Scenes as source code
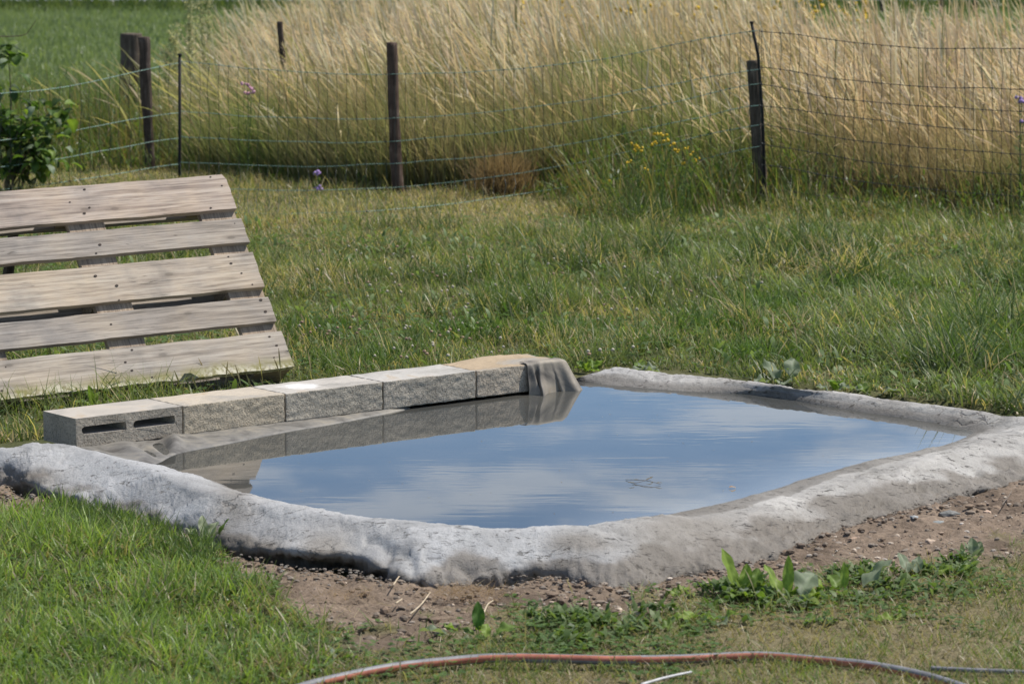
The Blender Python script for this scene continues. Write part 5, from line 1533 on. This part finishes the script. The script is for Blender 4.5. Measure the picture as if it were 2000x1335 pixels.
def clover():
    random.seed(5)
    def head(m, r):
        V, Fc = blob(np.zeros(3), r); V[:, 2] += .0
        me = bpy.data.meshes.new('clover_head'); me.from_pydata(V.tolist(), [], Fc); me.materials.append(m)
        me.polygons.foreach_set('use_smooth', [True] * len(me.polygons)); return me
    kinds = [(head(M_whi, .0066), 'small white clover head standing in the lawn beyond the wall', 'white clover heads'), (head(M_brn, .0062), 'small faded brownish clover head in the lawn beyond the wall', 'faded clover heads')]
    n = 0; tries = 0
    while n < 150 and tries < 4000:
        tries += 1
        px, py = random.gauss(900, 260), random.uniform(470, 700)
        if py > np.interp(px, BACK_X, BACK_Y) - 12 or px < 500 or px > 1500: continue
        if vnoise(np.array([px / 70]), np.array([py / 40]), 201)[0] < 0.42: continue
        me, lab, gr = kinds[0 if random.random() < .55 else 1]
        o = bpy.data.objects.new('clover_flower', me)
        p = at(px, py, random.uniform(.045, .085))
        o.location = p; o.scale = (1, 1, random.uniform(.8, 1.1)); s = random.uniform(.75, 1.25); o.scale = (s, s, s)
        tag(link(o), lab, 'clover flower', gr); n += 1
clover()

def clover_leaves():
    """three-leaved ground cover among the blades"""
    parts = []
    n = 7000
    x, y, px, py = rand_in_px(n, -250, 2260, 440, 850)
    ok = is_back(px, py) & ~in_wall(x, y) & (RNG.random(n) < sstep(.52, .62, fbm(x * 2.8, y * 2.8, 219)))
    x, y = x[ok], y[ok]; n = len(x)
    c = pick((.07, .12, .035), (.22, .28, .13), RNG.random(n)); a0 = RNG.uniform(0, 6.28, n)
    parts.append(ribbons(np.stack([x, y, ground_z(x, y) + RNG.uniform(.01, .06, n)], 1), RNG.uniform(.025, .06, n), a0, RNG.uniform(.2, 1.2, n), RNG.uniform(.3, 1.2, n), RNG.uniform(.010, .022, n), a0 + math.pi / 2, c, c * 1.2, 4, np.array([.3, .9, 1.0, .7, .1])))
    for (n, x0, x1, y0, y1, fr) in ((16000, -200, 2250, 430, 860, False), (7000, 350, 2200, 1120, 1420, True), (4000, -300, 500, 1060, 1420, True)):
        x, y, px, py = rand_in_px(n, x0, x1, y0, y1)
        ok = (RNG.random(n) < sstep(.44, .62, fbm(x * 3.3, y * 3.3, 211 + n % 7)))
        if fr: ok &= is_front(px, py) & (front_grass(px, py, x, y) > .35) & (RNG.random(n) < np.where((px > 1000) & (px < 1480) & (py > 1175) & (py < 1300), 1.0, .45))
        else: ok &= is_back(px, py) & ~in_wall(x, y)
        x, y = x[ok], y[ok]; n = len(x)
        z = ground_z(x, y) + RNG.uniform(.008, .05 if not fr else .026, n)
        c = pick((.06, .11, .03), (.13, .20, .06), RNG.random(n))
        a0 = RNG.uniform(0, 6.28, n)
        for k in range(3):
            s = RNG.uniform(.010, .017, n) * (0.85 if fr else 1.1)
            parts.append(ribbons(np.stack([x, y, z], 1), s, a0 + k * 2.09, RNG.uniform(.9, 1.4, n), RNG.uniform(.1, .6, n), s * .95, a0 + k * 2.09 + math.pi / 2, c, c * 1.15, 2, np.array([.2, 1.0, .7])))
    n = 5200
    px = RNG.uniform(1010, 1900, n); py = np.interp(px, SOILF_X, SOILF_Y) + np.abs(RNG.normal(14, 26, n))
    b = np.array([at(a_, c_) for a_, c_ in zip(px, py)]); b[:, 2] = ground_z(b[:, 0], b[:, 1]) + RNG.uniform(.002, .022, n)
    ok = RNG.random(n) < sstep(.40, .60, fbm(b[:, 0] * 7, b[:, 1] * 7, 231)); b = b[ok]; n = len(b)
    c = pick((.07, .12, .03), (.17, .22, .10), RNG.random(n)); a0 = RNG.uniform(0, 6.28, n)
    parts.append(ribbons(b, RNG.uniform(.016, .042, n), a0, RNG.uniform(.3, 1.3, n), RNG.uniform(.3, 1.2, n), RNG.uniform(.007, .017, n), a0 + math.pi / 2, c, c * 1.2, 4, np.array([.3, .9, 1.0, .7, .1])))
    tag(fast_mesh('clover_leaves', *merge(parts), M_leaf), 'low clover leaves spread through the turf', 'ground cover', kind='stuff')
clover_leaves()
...
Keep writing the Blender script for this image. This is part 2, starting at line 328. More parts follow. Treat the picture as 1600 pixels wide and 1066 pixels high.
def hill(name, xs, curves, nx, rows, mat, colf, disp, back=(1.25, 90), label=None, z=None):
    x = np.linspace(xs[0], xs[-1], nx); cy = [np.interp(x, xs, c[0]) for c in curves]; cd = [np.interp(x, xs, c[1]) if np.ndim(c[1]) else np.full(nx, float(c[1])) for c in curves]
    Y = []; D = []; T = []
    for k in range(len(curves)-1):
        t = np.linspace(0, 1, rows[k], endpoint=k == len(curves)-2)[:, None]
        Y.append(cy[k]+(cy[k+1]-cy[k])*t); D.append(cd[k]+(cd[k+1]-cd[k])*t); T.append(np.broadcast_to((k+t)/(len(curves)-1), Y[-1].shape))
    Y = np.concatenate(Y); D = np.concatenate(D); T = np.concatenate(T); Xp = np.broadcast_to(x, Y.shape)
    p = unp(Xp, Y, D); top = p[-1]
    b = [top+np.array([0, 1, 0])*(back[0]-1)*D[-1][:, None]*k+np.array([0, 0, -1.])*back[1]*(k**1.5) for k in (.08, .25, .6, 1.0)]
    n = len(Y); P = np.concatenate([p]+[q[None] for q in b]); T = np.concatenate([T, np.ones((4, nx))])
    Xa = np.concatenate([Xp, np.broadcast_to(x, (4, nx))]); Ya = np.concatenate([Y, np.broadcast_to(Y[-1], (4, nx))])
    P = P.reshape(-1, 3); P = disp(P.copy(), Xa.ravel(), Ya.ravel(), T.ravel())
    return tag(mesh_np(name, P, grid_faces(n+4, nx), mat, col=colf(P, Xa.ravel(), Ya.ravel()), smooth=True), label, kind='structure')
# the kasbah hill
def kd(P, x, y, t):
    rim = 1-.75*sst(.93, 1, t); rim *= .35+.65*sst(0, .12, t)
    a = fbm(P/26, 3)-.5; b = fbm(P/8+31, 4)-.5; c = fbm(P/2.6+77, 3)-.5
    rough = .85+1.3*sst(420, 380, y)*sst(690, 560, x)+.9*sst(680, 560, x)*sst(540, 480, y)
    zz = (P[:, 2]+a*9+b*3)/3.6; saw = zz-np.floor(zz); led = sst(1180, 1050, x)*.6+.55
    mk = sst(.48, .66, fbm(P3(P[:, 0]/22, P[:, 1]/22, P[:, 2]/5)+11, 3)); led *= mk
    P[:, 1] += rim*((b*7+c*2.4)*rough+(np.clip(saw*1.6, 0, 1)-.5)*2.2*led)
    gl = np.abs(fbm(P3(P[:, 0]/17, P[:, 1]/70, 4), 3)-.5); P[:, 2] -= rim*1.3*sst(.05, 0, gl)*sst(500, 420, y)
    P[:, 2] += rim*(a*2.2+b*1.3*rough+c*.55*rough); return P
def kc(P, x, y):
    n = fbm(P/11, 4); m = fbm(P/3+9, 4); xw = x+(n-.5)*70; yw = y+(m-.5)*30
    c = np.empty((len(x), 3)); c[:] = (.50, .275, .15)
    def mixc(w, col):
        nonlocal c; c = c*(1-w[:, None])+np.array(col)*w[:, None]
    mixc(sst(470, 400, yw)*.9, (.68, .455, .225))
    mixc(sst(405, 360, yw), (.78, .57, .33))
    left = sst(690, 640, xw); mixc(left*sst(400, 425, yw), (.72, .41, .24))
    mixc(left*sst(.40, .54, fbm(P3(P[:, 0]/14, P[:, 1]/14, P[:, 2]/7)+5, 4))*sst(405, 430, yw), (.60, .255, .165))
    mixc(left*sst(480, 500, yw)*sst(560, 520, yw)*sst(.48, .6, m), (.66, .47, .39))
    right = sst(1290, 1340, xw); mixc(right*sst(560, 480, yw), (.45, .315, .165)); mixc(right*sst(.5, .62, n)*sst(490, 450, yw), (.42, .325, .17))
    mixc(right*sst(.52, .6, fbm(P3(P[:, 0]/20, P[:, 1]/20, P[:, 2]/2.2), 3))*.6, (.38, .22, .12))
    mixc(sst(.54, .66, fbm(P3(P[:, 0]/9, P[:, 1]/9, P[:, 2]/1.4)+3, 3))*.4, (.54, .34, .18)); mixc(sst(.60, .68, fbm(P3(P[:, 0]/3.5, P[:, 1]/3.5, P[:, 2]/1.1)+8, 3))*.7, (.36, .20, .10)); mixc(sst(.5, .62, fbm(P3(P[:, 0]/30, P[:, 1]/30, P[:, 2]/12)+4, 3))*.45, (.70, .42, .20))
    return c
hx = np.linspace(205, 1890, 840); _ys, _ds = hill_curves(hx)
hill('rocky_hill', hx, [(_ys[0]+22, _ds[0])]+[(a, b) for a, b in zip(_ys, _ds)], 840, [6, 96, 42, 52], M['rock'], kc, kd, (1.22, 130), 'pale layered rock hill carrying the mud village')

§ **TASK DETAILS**
Give only a number: how many lines of the data hold the string "This"?

§ **IN RESPONSE**
2